Debido a esas interpretaciones ideológicas, la Memoria de lo que fue el cine cubano en el siglo XX carece de un soporte común que ponga por encima de las filiaciones políticas o estéticas, la creación misma. Es cierto que existe una Cinemateca de Cuba, con su Archivo Fílmico, y un programa de televisión como el de Luciano Castillo (De cierta manera), que ha estado rescatando lo impensable. Sin embargo, todavía en estos espacios sigue faltando la memoria del cine realizado por cubanos más allá de la Isla, por ejemplo.

Hasta donde sé, la única ocasión en que desde Cuba alguien que ha formado parte del gobierno revolucionario propuso salvar ese absurdo de pensar a la cultura cubana como si fuera dos, fue en noviembre de 1978, cuando a propósito de un encuentro con exiliados en La Habana, Alfredo Guevara anunció la creación de un Centro de Estudios de la Cultura Cubana, que iba a tomar en cuenta lo realizado por aquellos que no residían en el país, pues, dijo entonces, “eso es parte de la patria”. Y añadiría: “Pienso que en la creación ya muy inmediata, de un modo formal, del Centro de Estudios de la Cultura Cubana, va a ser un camino de relación con ustedes, especialmente con ustedes, y no solamente con ustedes, sino con los cuadros de toda la comunidad, tengan la posición que tengan. Tenemos que hacer investigaciones conjuntas sobre ustedes y sobre nosotros y sobre el encuentro, porque es un millón de cubanos, incluso, sobre los que no influimos directamente, los que tienen una posición más recalcitrante”[1].

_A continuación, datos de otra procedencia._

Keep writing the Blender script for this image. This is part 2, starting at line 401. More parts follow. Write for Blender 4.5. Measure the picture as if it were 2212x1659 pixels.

Hoy sabemos que aquello institucionalmente se frustró, pues tras un breve período de armonía entre los Gobiernos de Estados Unidos y Cuba, se regresó a la lógica de la confrontación más feroz, de la exclusión mutua. Y en medio de aquello tuvo lugar el éxodo de Mariel, con los grotescos mítines de repudio a todo lo que no oliese a “pureza revolucionaria”. Por el camino, sin embargo, se siguieron haciendo películas en ambas orillas que hablaban de una Cuba múltiple, imprevista, y todavía desconocida para muchos. Pero esa imagen compleja, poliédrica, ambivalente, aún permanece en las sombras debido a que el discurso público apenas repara en las voces hegemónicas asociadas al diferendo político, y casi nunca al drama humano, que es otra cosa.

Quizás sea que, respecto al cine cubano pensado como un todo y no como fragmentos que se oponen, nos toque protagonizar algún día ese desenlace que Ramón Peón escenificó en La Virgen de la Caridad, concediéndole al personaje principal la oportunidad de ver por fin lo que siempre había estado frente a sus ojos: aquella escritura testamentaria que, desde su secreto refugio, esperaba ser descubierta en algún momento del futuro. Ese descubrimiento en germen no podrá recaer en los hombros de un solo investigador, y ni siquiera en una sola institución, así sea la Cinemateca de Cuba. Igualmente se tendrán que dejar a un lado las opiniones demasiado predecibles de los críticos, empeñados en legitimar lo que ellos consideran como “lo más serio”, para indagar en algo más básico: cuánto nos han gustado las películas por lo que ellas fueron, y no por lo que esperábamos de acuerdo a reglas que ya teníamos en nuestras mentes.

En lo personal, ya he hecho mi propia selección, aun sabiendo que cuando esta se realiza de acuerdo al gusto personal, siempre resultará más polémica que cuando se apoye en preceptos más o menos compartidos. Si me he arriesgado a dejarles a mis descendientes la relación de las que fueron mis diez películas cubanas favoritas, es porque al final he logrado entender que entre los bienes que ese cine cubano nos legó el siglo pasado, por fortuna estuvo lo que me gusta llamar “la democracia del placer”.